Every summer, fireflies light up the night sky searching for their mates, but something interesting happens when the number of fireflies in a given area reaches a certain density – their flashes synchronize. Rather than isolated flashing, each glowing firefly in a swarm luminesces together. This kind of naturally occurring synchronization has physicists interested in how to replicate the phenomena at the quantum level using atoms and light.
With potential implications for network synchronization over fiber optic and wireless channels, like how a smartphone can connect to a laptop, or even improving electrical power systems, the ability to create synchronization is the aim of a new research project led through the University of Oklahoma’s Homer L. Dodge Department of Physics and Astronomy and the Center for Quantum Research and Technology. The CQRT is housed in Lin Hall, OU’s newest academic building and one of only a few buildings in the world to meet the requirements of the National Institute of Standards and Technology on vibrations, temperature and humidity, as well as electromagnetic interference.

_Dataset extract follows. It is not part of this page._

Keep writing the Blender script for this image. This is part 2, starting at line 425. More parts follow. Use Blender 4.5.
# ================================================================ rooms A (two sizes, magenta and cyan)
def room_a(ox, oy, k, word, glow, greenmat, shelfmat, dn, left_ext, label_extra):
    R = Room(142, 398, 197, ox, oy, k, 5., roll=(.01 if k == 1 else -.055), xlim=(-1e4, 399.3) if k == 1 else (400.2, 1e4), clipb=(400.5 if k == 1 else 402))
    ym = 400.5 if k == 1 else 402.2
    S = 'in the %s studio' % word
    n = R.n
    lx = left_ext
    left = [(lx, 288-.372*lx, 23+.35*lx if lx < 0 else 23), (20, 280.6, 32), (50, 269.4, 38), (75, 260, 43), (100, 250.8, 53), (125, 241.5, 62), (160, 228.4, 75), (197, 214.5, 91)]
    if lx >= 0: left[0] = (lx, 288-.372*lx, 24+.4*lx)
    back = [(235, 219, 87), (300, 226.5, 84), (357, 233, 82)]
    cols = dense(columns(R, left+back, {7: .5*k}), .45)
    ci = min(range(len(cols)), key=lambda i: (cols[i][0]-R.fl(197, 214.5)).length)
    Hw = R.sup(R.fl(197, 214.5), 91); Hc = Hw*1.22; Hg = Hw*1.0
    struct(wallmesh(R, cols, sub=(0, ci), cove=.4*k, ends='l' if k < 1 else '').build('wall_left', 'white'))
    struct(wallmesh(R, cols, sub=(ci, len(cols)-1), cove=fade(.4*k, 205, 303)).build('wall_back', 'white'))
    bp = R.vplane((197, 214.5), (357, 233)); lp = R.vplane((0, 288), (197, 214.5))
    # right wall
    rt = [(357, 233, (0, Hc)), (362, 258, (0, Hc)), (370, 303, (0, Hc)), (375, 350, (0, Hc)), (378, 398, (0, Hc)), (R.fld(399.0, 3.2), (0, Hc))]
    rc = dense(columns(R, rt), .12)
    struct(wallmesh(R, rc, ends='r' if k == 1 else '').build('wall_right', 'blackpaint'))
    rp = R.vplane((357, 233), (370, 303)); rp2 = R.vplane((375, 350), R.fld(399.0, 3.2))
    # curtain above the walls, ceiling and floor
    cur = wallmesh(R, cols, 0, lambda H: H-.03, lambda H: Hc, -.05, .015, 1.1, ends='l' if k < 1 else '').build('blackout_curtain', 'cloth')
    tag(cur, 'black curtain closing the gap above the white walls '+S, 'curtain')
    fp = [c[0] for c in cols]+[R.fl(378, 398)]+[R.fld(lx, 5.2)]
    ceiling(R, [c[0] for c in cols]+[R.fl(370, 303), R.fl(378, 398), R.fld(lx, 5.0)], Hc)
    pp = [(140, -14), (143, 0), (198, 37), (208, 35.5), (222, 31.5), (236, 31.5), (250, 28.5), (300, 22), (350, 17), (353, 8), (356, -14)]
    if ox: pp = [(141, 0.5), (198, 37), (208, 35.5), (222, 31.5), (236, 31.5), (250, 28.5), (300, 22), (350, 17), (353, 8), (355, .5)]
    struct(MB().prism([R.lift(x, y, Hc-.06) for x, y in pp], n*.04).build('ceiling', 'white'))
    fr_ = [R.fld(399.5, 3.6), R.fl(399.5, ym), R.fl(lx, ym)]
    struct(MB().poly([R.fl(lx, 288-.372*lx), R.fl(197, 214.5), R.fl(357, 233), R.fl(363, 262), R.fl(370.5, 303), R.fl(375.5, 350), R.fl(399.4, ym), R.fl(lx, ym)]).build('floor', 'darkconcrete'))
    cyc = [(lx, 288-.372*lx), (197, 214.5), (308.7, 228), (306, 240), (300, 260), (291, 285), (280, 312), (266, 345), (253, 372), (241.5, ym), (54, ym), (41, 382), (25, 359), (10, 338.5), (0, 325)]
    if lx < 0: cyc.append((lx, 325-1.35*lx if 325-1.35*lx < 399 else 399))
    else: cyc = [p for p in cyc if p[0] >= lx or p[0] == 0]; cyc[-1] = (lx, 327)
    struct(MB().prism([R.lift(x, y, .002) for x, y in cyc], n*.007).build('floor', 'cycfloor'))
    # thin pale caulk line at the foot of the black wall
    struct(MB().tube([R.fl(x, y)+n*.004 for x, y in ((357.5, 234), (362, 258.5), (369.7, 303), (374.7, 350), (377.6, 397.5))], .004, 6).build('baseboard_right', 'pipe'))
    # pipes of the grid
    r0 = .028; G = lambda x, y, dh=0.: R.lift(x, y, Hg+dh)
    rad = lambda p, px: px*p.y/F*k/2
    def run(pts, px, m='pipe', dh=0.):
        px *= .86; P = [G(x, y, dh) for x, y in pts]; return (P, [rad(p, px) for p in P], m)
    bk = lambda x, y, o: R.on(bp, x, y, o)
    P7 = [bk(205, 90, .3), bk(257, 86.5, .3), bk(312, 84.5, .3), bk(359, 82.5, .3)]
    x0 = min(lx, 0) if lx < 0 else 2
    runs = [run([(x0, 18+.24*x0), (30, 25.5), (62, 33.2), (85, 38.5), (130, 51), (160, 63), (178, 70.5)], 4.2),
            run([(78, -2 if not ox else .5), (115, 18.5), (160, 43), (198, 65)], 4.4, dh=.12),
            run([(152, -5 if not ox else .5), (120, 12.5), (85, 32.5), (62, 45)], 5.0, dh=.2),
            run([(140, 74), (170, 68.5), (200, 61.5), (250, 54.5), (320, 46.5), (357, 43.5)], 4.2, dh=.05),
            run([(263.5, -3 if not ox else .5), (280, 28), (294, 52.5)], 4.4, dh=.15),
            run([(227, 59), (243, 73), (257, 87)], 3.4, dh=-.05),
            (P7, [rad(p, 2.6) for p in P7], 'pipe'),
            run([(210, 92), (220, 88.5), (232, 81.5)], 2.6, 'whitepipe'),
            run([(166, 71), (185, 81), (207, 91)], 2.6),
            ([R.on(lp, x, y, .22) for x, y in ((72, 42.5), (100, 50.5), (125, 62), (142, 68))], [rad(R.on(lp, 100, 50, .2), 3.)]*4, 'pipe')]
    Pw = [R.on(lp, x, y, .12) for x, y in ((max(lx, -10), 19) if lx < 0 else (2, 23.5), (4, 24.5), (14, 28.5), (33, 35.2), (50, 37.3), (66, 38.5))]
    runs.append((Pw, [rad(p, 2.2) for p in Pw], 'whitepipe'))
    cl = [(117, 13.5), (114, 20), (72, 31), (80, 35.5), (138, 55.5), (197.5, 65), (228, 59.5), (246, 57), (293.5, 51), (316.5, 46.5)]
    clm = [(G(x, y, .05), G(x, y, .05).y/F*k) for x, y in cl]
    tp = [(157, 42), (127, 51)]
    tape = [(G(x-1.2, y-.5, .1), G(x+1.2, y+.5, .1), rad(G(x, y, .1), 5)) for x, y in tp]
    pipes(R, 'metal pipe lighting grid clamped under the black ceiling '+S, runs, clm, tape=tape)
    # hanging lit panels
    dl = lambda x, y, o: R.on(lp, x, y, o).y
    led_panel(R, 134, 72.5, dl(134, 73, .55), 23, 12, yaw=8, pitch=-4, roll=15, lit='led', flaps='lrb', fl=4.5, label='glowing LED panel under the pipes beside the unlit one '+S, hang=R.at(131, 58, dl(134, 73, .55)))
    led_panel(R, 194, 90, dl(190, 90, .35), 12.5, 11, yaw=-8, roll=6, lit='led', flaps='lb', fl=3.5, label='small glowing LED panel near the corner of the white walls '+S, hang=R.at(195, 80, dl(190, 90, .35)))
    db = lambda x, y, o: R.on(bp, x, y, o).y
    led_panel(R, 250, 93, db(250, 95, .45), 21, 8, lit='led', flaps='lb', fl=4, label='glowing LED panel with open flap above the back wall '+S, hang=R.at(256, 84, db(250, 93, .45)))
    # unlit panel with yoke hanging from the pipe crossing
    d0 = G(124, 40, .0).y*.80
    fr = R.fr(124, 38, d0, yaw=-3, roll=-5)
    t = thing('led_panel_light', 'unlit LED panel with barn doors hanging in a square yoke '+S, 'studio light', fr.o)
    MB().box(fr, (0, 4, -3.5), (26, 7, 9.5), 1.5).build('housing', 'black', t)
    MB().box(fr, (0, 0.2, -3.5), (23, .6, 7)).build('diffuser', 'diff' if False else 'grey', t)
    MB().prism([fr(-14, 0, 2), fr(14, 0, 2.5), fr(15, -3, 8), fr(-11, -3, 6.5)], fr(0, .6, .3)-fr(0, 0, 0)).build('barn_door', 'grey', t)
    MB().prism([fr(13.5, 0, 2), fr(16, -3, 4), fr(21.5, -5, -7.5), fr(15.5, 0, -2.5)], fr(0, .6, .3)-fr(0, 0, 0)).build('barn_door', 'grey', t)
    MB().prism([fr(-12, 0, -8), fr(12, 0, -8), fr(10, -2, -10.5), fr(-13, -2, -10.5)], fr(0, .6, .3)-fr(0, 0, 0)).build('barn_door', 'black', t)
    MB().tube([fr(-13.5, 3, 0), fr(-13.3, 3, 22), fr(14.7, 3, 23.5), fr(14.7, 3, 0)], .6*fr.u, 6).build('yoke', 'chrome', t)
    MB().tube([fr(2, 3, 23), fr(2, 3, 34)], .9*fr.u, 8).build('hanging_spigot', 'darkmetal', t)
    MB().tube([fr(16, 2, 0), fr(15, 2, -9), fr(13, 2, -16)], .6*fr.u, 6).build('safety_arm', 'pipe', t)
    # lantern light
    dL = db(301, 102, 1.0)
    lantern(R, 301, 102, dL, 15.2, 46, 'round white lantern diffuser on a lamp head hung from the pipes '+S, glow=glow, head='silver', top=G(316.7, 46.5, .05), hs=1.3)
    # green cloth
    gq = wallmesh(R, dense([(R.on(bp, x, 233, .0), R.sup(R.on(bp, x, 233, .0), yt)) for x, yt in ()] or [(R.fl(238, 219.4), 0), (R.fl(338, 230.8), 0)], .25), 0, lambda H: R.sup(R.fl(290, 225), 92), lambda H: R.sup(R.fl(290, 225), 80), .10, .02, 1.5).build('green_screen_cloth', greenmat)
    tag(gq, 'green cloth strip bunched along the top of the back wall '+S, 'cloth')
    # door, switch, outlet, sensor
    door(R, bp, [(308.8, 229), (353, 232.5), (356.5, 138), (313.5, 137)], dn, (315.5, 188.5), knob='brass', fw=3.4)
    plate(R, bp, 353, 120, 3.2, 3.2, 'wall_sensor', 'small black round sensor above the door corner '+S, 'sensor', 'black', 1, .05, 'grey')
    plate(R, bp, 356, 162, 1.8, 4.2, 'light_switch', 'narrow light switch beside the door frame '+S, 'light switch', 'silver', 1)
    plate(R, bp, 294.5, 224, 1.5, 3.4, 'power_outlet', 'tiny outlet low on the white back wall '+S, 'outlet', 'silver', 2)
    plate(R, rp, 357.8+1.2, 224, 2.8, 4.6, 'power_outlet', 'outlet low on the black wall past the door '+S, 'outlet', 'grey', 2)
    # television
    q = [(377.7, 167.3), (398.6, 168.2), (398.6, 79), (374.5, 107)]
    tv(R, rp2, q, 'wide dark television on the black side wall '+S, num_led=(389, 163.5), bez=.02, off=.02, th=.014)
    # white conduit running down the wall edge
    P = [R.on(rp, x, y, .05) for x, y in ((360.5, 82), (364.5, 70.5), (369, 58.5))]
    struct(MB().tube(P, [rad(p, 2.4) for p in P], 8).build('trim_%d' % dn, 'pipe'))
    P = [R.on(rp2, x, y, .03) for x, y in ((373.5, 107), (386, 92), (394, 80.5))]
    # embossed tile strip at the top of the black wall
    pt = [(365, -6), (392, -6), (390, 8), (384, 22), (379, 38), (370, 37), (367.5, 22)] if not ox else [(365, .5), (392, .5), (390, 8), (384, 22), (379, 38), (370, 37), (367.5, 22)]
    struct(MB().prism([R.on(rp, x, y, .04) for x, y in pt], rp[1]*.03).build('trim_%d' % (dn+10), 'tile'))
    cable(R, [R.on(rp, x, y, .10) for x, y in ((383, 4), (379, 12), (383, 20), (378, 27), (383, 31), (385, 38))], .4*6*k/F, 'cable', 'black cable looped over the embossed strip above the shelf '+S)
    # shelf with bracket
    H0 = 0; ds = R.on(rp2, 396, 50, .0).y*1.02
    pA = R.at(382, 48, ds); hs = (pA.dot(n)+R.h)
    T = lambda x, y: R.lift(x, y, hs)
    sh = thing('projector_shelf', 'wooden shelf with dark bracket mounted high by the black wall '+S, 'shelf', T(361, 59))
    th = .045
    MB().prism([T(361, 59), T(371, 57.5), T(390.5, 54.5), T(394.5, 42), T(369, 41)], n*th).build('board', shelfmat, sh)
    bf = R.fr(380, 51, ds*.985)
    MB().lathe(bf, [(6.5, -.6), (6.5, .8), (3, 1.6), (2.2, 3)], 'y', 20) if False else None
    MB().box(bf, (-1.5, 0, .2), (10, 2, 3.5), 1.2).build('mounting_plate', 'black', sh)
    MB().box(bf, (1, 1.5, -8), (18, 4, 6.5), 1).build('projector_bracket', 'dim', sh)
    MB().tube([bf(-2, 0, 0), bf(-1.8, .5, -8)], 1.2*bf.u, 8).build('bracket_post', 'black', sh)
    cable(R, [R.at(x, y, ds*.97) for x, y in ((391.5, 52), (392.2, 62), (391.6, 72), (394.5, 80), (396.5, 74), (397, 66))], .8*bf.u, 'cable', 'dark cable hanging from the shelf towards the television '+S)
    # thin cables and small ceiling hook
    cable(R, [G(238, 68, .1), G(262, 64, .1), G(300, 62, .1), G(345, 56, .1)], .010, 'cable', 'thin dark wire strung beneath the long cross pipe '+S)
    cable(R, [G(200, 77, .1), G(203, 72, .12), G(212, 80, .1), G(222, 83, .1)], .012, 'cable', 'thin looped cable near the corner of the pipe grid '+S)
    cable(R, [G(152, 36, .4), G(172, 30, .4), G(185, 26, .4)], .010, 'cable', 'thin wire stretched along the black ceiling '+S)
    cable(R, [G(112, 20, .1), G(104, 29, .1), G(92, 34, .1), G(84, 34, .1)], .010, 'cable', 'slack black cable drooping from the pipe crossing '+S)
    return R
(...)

The three-year project is funded through a $1 million grant from the W. M. Keck Foundation and is led by Professor Doerte Blume, Ph.D. Blume is working with CQRT researchers Grant Biedermann, Ph.D., and Alberto Marino, Ph.D., with the support of postdoctoral researchers and graduate and undergraduate students, to develop quantum synchronization and quantum organization, combining both theory and multiple experimental approaches – one using optical tweezers and one involving quantum light.
Blume is providing the theoretical expertise that underpins the project’s multiple experimental approaches, one using optical tweezers and one involving quantum light. She is also leading the network modeling that will attempt to bridge these experimental approaches.
Optical Tweezers
Within the last decade, the field of quantum research has advanced to a state where it is possible to contain and control a single atom in what’s known as an optical tweezer, a technique that uses a highly focused laser beam to hold and manipulate something as small as an atom.
“We're trying to synchronize the motion of atoms among neighboring tweezers … by coupling them together with electric fields,” Biedermann said. “No one’s really explored this type of synchronization. The types of synchronization between these atoms and the resulting structures that you can create in this abstract space are vast.”